» Data rows:
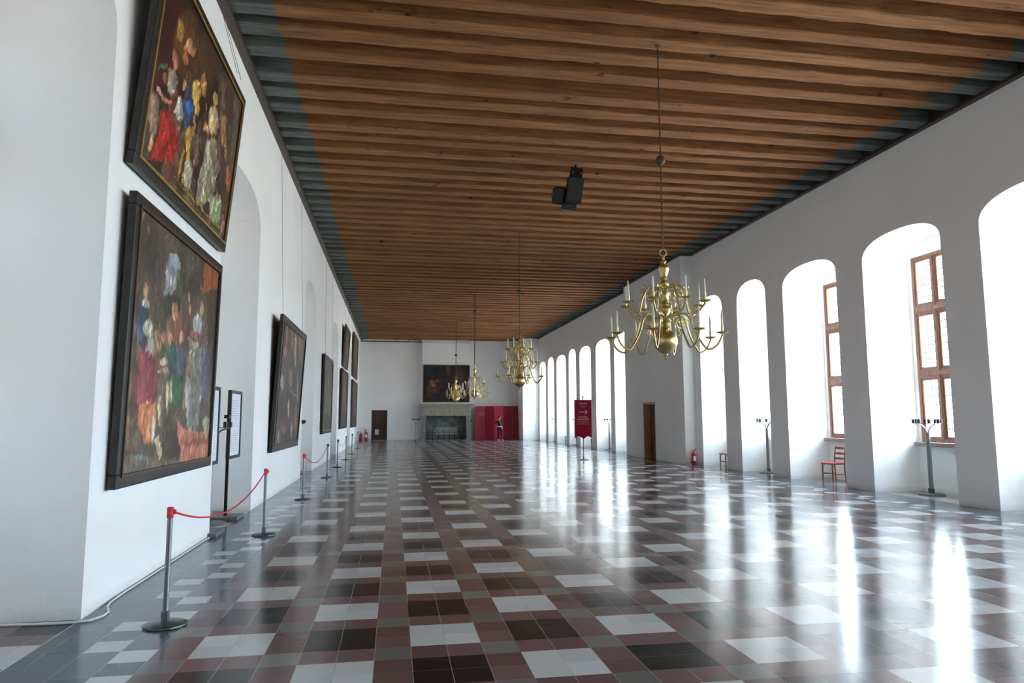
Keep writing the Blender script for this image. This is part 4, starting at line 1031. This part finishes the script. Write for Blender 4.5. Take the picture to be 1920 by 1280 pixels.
E2 = [('pelvis', 'waist'), ('waist', 'chest'), ('chest', 'sh'), ('sh', 'neck'), ('neck', 'head0'), ('head0', 'head1'), ('head1', 'head2'), ('sh', 'sl'), ('sl', 'el'), ('el', 'wl'), ('wl', 'hl'), ('sh', 'sr'), ('sr', 'er'), ('er', 'wr'), ('wr', 'hr'),
      ('pelvis', 'tl'), ('tl', 'kl'), ('kl', 'al'), ('al', 'fl'), ('pelvis', 'tr'), ('tr', 'kr'), ('kr', 'ar'), ('ar', 'fr')]
rad = dict(pelvis=(.13, .10), waist=(.105, .085), chest=(.13, .095), sh=(.09, .075), neck=.045, head0=(.065, .07), head1=(.078, .09), head2=(.055, .065), sl=.055, el=.038, wl=.026, hl=.02, sr=.055, er=.038, wr=.026, hr=.02,
           tl=.085, kl=.052, al=.034, fl=.028, tr=.085, kr=.052, ar=.034, fr=.028)
body = skin_mesh('body', [J[n] for n in names], [(ix[a], ix[b_]) for a, b_ in E2], [rad[n] for n in names], M['skin'], Pn)
# face: nose, eyes, mouth, ears ; hands with fingers
fc = MB(); hx, hy, hz = .04, -.01, 1.67
fc.sphere((hx + .035, hy - .092, hz - .01), .013, 8, 6, 1.6); fc.sphere((hx - .075, hy, hz - .005), .018, 8, 6, 1.5); fc.sphere((hx + .08, hy, hz - .005), .018, 8, 6, 1.5)
fc.build('nose_and_ears', M['skin'], body, True)
fc = MB(); fc.sphere((hx + .005, hy - .085, hz + .012), .009, 8, 6); fc.sphere((hx + .06, hy - .08, hz + .012), .009, 8, 6); fc.build('eyes', M['black'], body, True)
fc = MB(); fc.sphere((hx + .033, hy - .083, hz - .05), .012, 8, 6, .5); fc.build('mouth', M['seatred'], body, True)
def hand(pw, dirv, side, up):
    d = Vector(dirv).normalized(); s_ = Vector(side).normalized(); u = Vector(up).normalized(); p = Vector(pw)
    vs = [p, p + d * .045, p + d * .085]; ed = [(0, 1), (1, 2)]; rs = [(.022, .018), (.032, .016), (.030, .014)]
    for k, (off, ln) in enumerate(((-.028, .065), (-.010, .075), (.010, .070), (.028, .055))):
        b0 = len(vs); q = p + d * .09 + s_ * off
        vs += [q, q + d * ln * .5 + u * .008, q + d * ln * .9 + u * .028]; ed += [(2, b0), (b0, b0 + 1), (b0 + 1, b0 + 2)]; rs += [.009, .0085, .007]
    b0 = len(vs); q = p + d * .03 + s_ * -.035; vs += [q, q + d * .03 + s_ * -.02 + u * .01, q + d * .055 + s_ * -.022 + u * .02]; ed += [(1, b0), (b0, b0 + 1), (b0 + 1, b0 + 2)]; rs += [.012, .010, .008]
    skin_mesh('hand', [tuple(v) for v in vs], ed, rs, M['skin'], body, 0, 1)
hand(J['hl'], (.5, .1, .75), (0, 1, .1), (.8, 0, -.3)); hand(J['hr'], (-.1, -.6, .5), (1, 0, 0), (0, .4, .6))
def part(name, keys, edges, grow, mat, sub=2, root=0, over={}):
    vs = [over.get(k, J[k]) for k in keys]; kk = {k: i for i, k in enumerate(keys)}
    rr_ = []
    for k in keys:
        r = rad[k]; r = r if isinstance(r, tuple) else (r, r); rr_.append((r[0] + grow, r[1] + grow))
    return skin_mesh(name, vs, [(kk[a], kk[b_]) for a, b_ in edges], rr_, mat, Pn, root, sub)
part('black_top', ['waist', 'chest', 'sh', 'sl', 'el', 'wl', 'sr', 'er', 'wr', 'pelvis'], [('pelvis', 'waist'), ('waist', 'chest'), ('chest', 'sh'), ('sh', 'sl'), ('sl', 'el'), ('el', 'wl'), ('sh', 'sr'), ('sr', 'er'), ('er', 'wr')], .016, M['blackcloth'],
     over={'pelvis': (0, 0, 1.02), 'sh': (-.03, 0, 1.40)})
part('leggings', ['pelvis', 'tl', 'kl', 'al', 'tr', 'kr', 'ar'], [('pelvis', 'tl'), ('tl', 'kl'), ('kl', 'al'), ('pelvis', 'tr'), ('tr', 'kr'), ('kr', 'ar')], .012, M['leggings'])
wm = MB(); ring = [(-.15 + .0, 0), ]
wm.tube([(.165 * math.cos(2 * PI * k / 16) + .0, .135 * math.sin(2 * PI * k / 16), 1.0 + .012 * math.cos(4 * PI * k / 16)) for k in range(16)], .04, 8, closed=True)
wm.tube([(.15, -.05, 1.0), (.19, -.06, .93), (.20, -.06, .85)], [.04, .045, .03], 8); wm.build('lilac_jacket_tied_at_waist', M['lilac'], Pn, True)
hm = MB(); hm.sphere((.025, .025, 1.695), .112, 16, 12, 1.15); hm.tube([(-.02, .06, 1.66), (-.08, .03, 1.55), (-.11, .02, 1.44)], [.07, .06, .03], 10); hm.build('hair', M['hair'], Pn, True)
for (ax, ay, fx, fy) in ((J['al'][0], J['al'][1], J['fl'][0], J['fl'][1]), (J['ar'][0], J['ar'][1], J['fr'][0], J['fr'][1])):
    sm = MB(); v = Vector((fx - ax, fy - ay, 0)).normalized(); p0 = Vector((ax, ay, 0)) - v * .05; pts_ = [(p0 + v * t + Vector((0, 0, z))) for t, z in ((0, .05), (.06, .055), (.14, .045), (.22, .035), (.26, .03))]
    sm.tube(pts_, [.045, .05, .046, .040, .022], 10); sm.v = [(x, y, max(z, .001)) for x, y, z in sm.v]; sm.build('shoe', M['whiteshoe'], Pn, True)

# ------------------------------------------------------------------ daylight and camera
W = bpy.data.worlds.new('overcast_daylight'); SC.world = W; W.use_nodes = True; nt = W.node_tree; nt.nodes.clear()
out = nt.nodes.new('ShaderNodeOutputWorld'); bg = nt.nodes.new('ShaderNodeBackground'); x = NX(nt)
tc = nt.nodes.new('ShaderNodeTexCoord'); sp = nt.nodes.new('ShaderNodeSeparateXYZ'); nt.links.new(tc.outputs['Generated'], sp.inputs[0])
cc = x.ramp(x.m('ADD', x.m('MULTIPLY', sp.outputs[2], .5), .5), [(0.0, (.66, .65, .62, 1)), (0.48, (.72, .72, .70, 1)), (0.52, (.80, .92, 1.04, 1)), (1.0, (.72, .87, 1.04, 1))])
nt.links.new(cc, bg.inputs['Color'])
# the sky is brighter on the courtyard (+X) side than on the shaded side
st = x.m('MAXIMUM', x.m('MINIMUM', x.m('ADD', x.m('MULTIPLY', sp.outputs[0], 2.0), .6), 1.0), 0.08)
nt.links.new(x.m('MULTIPLY', st, 12.0), bg.inputs['Strength'])
nt.links.new(bg.outputs[0], out.inputs[0])

cam = bpy.data.cameras.new('camera'); co = bpy.data.objects.new('camera', cam); COL.objects.link(co); SC.camera = co
cam.sensor_width = 36.0; cam.lens = 36.0 * 1306.1 / 1920.0; cam.clip_end = 300
yaw, pit, rol = R(9.604), R(6.2405), R(-.1526)
cy, sy, cp, sp_ = math.cos(yaw), math.sin(yaw), math.cos(pit), math.sin(pit)
Fv = Vector((sy * cp, cy * cp, sp_)); Rv = Vector((cy, -sy, 0)); Uv = Rv.cross(Fv)
c, s = math.cos(rol), math.sin(rol); R2 = Rv * c + Uv * s; U2 = -Rv * s + Uv * c
mt = Matrix((R2, U2, -Fv)).transposed().to_4x4(); mt.translation = Vector((0, 0, 1.7)); co.matrix_world = mt

SC.view_settings.view_transform = 'Standard'; SC.view_settings.look = 'None'; SC.view_settings.gamma = 1.0; SC.view_settings.use_curve_mapping = False
SC.view_settings.exposure = 1.72
SC.cycles.max_bounces = 12; SC.cycles.diffuse_bounces = 9; SC.cycles.use_adaptive_sampling = True; SC.cycles.adaptive_threshold = 0.03; SC.cycles.glossy_bounces = 4; SC.cycles.transparent_max_bounces = 8
SC.cycles.use_denoising = True; SC.cycles.sample_clamp_indirect = 8.0; SC.cycles.caustics_reflective = False; SC.cycles.caustics_refractive = False
SC.cycles.blur_glossy = 1.0
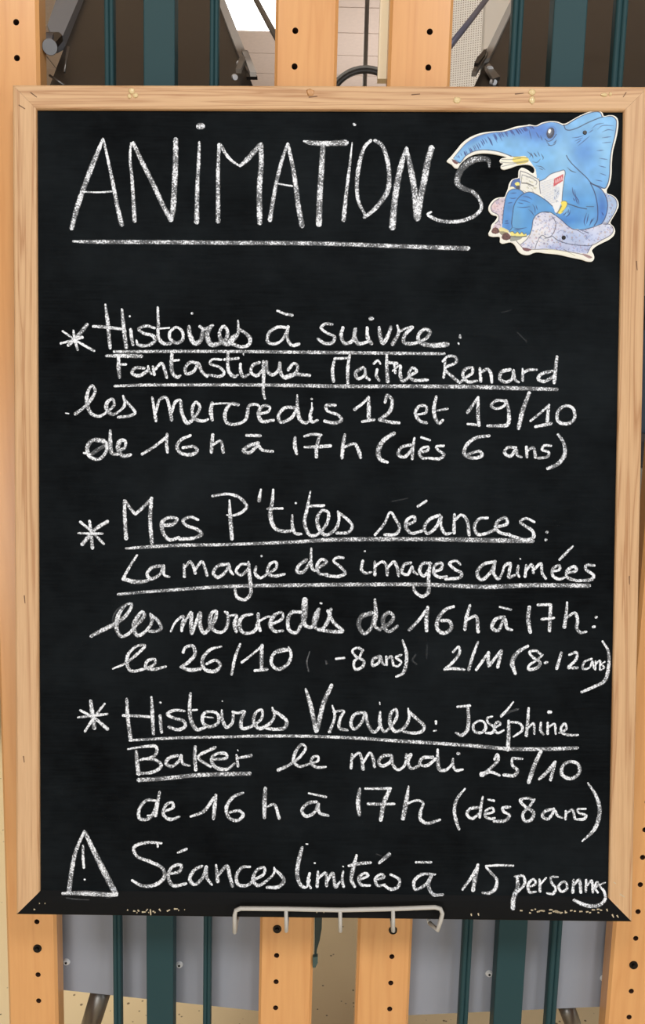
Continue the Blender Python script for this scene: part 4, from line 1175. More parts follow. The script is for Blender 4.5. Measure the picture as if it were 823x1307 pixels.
# handwriting: every stroke is a thin layer of chalk on the slate
def build_writing(text):
    cur = None; groups = []
    tile = (0, 0, 1.0)
    for ln in text.strip().splitlines():
        ln = ln.strip()
        if not ln: continue
        if ln[0] == '#':
            cur = (ln[1:], []); groups.append(cur); continue
        if ln[0] == '@':
            a = [float(v) for v in ln[1:].split(',')]; tile = (a[0], a[1], a[2] / 823.0); continue
        press = 1.0
        if ln[0] == '~':
            h_, ln = ln.split(' ', 1); press = float(h_[1:])
        pts = []; wv = 5.0 / tile[2]
        for tok in ln.split():
            v = [float(q) for q in tok.split(',')]
            if len(v) > 2: wv = v[2]
            pts.append((tile[0] + v[0] * tile[2], tile[1] + v[1] * tile[2], wv * tile[2]))
        cur[1].append((pts, press))
    lift = 0.00004
    for label, strokes in groups:
        vs, fs, uvs, pr = [], [], [], []
        for si, (pts, press) in enumerate(strokes):
            c = catmull(pts, 1.2)
            if 'underline' in label: press *= 0.88
            dep = REC - 0.00010 - lift - (si % 24) * 0.000008
            c[:, 2] = np.maximum(c[:, 2], 1.0) * 1.0
            d_ = np.gradient(c[:, :2], axis=0); L_ = np.maximum(1e-6, np.hypot(d_[:, 0], d_[:, 1])); d_ = d_ / L_[:, None]
            nn = np.stack([-d_[:, 1], d_[:, 0]], 1)
            # round ends: extra rows
            a0 = c[0].copy(); a1 = c[-1].copy()
            rows = [(a0[:2] - d_[0] * a0[2] * 0.30, nn[0], a0[2] * 0.45)] + [(c[i, :2], nn[i], c[i, 2]) for i in range(len(c))] + [(a1[:2] + d_[-1] * a1[2] * 0.30, nn[-1], a1[2] * 0.45)]
            base = len(vs); rs = random.Random(si * 7 + len(strokes))
            prev = 0; ph = rs.uniform(0, 50)
            for i, (p, n_, w_) in enumerate(rows):
                w_ *= 1 + 0.05 * math.sin(i * 0.7 + ph) + 0.04 * rs.uniform(-1, 1)
                for s_ in (-1, -0.34, 0.34, 1):
                    q = p + n_ * s_ * w_ / 2
                    b_ = board(q[0], q[1], dep)
                    if b_[2] < FW: dd = dep - REC; b_ = board(q[0], q[1], dd); b_[1] = dd      # strokes that run on over the painted rail
                    else: b_[1] = dep
                    vs.append(b_); uvs.append((i * 0.1, (s_ + 1) / 2))
                    thin = min(1.0, max(0.0, (6.0 - w_) / 6.0)) * 0.28
                    pr.append(press * (0.76 + thin + 0.12 * math.sin(i * 0.21 + ph)) if press > 0.3 else press)
            n_ = len(rows)
            for i in range(n_ - 1):
                for k in range(3):
                    a = base + i * 4 + k; fs.append((a, a + 1, a + 5, a + 4))
        me = bpy.data.meshes.new('chalk_writing'); me.from_pydata([tuple(map(float, v)) for v in vs], [], fs)
        ul = me.uv_layers.new(name='UVMap')
        li = np.array([l.vertex_index for l in me.loops]); ul.data.foreach_set('uv', np.array(uvs, dtype=np.float32)[li].ravel())
        at = me.attributes.new('press', 'FLOAT', 'POINT'); at.data.foreach_set('value', np.array(pr, dtype=np.float32))
        me.materials.append(M_CHALK)
        nm = 'chalk_underline' if 'underline' in label else ('chalk_smear' if 'smears' in label else 'chalk_writing')
        o = bpy.data.objects.new(nm, me); COL.objects.link(o); o.parent = CB; o['label'] = label
        if nm == 'chalk_smear': o['kind'] = 'stuff'
build_writing(STROKES)

# ---------------------------------------------------------------- white wire holder under the board
w0 = -0.006
def wl(px, py, dep): q = board(px, py, dep); return np.array(MB @ Vector((q[0], dep, q[2])))
holder_o = np.array(MB @ Vector((board(431, 1178, 0)[0], 0.06, -0.008)))
WH = empty('wire_holder', tuple(holder_o), 'white coated wire holder carrying the bottom of the chalkboard', 'holder')
WR = 0.0021
def arc(p, q, r, n=5):
    return [p, q]
bar_pts = [wl(299.5, 1190, w0), wl(299.5, 1168, w0), wl(301, 1162, w0), wl(307, 1159.5, w0), wl(364, 1160, w0), wl(433, 1161.5, w0), wl(503, 1160, w0),
           wl(555, 1158, w0), wl(562, 1160, w0), wl(564.5, 1166, w0), wl(562.5, 1174, w0), wl(558.5, 1187, w0), wl(548, 1178, w0 + 0.012)]
tube('front_wire', bar_pts, WR, M_WIRE, WH, holder_o)
zlow = min(p[2] for p in bar_pts)
for x in (365, 434, 501.5):
    a = wl(x, 1161, w0 + 0.0); b = wl(x + 0.3, 1188, w0); e = np.array([b[0], BD, b[2] + 0.004])
    tube('hook_wire', [a, (a + b) / 2, b - np.array([0, 0, 0.0]), b + np.array([0, 0.004, -0.001]), e], WR * 0.92, M_WIRE, WH, holder_o)
for px in (299.5,):
    b = wl(px, 1190, w0); tube('hook_wire', [b, b + np.array([0, 0.004, -0.001]), np.array([b[0], BD, b[2] + 0.004])], WR * 0.92, M_WIRE, WH, holder_o)
b = wl(548, 1178, w0 + 0.012); tube('hook_wire', [b, np.array([b[0] - 0.01, BD, b[2] + 0.002])], WR * 0.92, M_WIRE, WH, holder_o)
# ---------------------------------------------------------------- printed cut-out of a blue elephant reading in an armchair
def EA(*p): return [(565 + x * 0.14581, 135 + y * 0.14581) for x, y in p]
def EB(*p): return [(675 + x * 0.14581, 135 + y * 0.14581) for x, y in p]
def EC(*p): return [(615 + x * 0.10936, 215 + y * 0.10936) for x, y in p]
def ED(*p): return [(695 + x * 0.12151, 215 + y * 0.12151) for x, y in p]
CARD = (EA((35, 485), (50, 465), (70, 445), (120, 385), (170, 325), (240, 275), (330, 240), (430, 225), (520, 219), (570, 205), (640, 182), (740, 168)) +
        EB((0, 163), (60, 173), (110, 149), (190, 134), (250, 139), (300, 158), (330, 150), (400, 110), (480, 70), (550, 47), (610, 44), (643, 62), (655, 90), (700, 82), (745, 87), (775, 112), (782, 150), (775, 230), (755, 320), (735, 400), (725, 500), (722, 600), (705, 690), (680, 738)) +
        ED((652, 235), (655, 262), (700, 275), (745, 305), (772, 350), (775, 400), (750, 460), (715, 520), (690, 575), (725, 612), (740, 660), (725, 705), (680, 745), (600, 785), (530, 825), (495, 865), (515, 905), (520, 945), (500, 975), (450, 977), (400, 960), (280, 935), (150, 905)) +
        EC((731, 988), (660, 978), (600, 985), (560, 1005), (510, 1010), (450, 990), (410, 945), (380, 890), (340, 862), (290, 867), (240, 878), (210, 860), (208, 800), (130, 797), (85, 785), (75, 760), (105, 700), (110, 660), (155, 610), (178, 560), (120, 540), (85, 505), (75, 460), (95, 410), (140, 360), (200, 338), (262, 332), (285, 280), (305, 230), (315, 180), (350, 130), (390, 115), (418, 110)) +
        EA((662, 590), (665, 565), (690, 542), (740, 560), (788, 592), (803, 572), (795, 540), (760, 518), (700, 515), (640, 527), (580, 548), (530, 558), (508, 545), (510, 522), (530, 506), (505, 498), (496, 480), (512, 462), (560, 452), (545, 445), (470, 427), (380, 415), (300, 420), (240, 440), (190, 475), (150, 515), (133, 546), (105, 544), (80, 515), (45, 496)))
BLUE = (EA((92, 460), (140, 400), (200, 332), (270, 283), (350, 252), (450, 234), (540, 227), (600, 210), (700, 187), (765, 178)) +
        EB((70, 181), (120, 158), (190, 143), (250, 150), (300, 172), (330, 165), (400, 122), (470, 85), (540, 60), (595, 52), (625, 62), (640, 95), (700, 91), (740, 98), (763, 125), (765, 170), (752, 260), (730, 350), (715, 430), (708, 520), (705, 600), (690, 680), (665, 722)) +
        ED((590, 215), (640, 290), (660, 370), (655, 450), (630, 530), (600, 580), (540, 600), (480, 625), (400, 640), (300, 635), (240, 600), (180, 545), (120, 495), (60, 420), (0, 330), (-60, 200), (-60, 100)) +
        EB((70, 640), (60, 560), (20, 500), (0, 480)) + EA((740, 470), (700, 450), (590, 440), (480, 400), (350, 386), (270, 400), (200, 440), (150, 500), (120, 492)))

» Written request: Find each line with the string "Blender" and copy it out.

» Answer to the problem:
Keep writing the Blender script for this image. This is part 4, starting at line 1031. This part finishes the script. Write for Blender 4.5. Take the picture to be 1920 by 1280 pixels.
Continue the Blender Python script for this scene: part 4, from line 1175. More parts follow. The script is for Blender 4.5. Measure the picture as if it were 823x1307 pixels.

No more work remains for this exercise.